WRITTEN TASK »
Transcribe the lines from the start of the data below through the line with "from mathutils import Vector, Matrix", word for word and nothing more.
>> begin LISTING
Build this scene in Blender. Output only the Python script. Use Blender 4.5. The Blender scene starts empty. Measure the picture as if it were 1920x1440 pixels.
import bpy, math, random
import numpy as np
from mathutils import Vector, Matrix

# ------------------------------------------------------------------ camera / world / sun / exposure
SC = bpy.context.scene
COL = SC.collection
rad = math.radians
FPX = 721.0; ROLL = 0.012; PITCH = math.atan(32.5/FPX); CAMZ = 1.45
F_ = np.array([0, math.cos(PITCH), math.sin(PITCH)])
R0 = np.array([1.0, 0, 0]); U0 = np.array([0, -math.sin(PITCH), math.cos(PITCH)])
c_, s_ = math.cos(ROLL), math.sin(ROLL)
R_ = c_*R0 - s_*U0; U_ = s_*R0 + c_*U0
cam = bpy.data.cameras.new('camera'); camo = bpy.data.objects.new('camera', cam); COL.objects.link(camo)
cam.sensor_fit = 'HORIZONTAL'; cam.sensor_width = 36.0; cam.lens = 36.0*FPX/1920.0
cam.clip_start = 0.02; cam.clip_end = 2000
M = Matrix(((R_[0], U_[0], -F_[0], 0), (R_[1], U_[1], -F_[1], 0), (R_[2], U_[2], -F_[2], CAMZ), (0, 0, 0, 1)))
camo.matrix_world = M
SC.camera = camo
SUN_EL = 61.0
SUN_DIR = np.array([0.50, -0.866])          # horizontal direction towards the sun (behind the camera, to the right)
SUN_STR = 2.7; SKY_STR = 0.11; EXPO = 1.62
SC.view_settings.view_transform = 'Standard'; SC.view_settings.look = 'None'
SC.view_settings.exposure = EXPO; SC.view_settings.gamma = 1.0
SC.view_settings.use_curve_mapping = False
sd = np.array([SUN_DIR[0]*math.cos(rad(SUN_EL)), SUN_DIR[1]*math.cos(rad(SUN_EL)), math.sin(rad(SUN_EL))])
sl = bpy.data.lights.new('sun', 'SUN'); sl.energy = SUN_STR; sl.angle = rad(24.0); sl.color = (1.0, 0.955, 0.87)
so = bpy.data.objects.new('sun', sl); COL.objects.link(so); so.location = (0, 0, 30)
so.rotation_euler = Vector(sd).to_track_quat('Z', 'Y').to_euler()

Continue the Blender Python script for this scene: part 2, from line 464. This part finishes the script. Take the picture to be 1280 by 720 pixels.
>> end LISTING
ANSWER TO THIS TASK »
Build this scene in Blender. Output only the Python script. Use Blender 4.5. The Blender scene starts empty. Measure the picture as if it were 1920x1440 pixels.
import bpy, math, random
import numpy as np
from mathutils import Vector, Matrix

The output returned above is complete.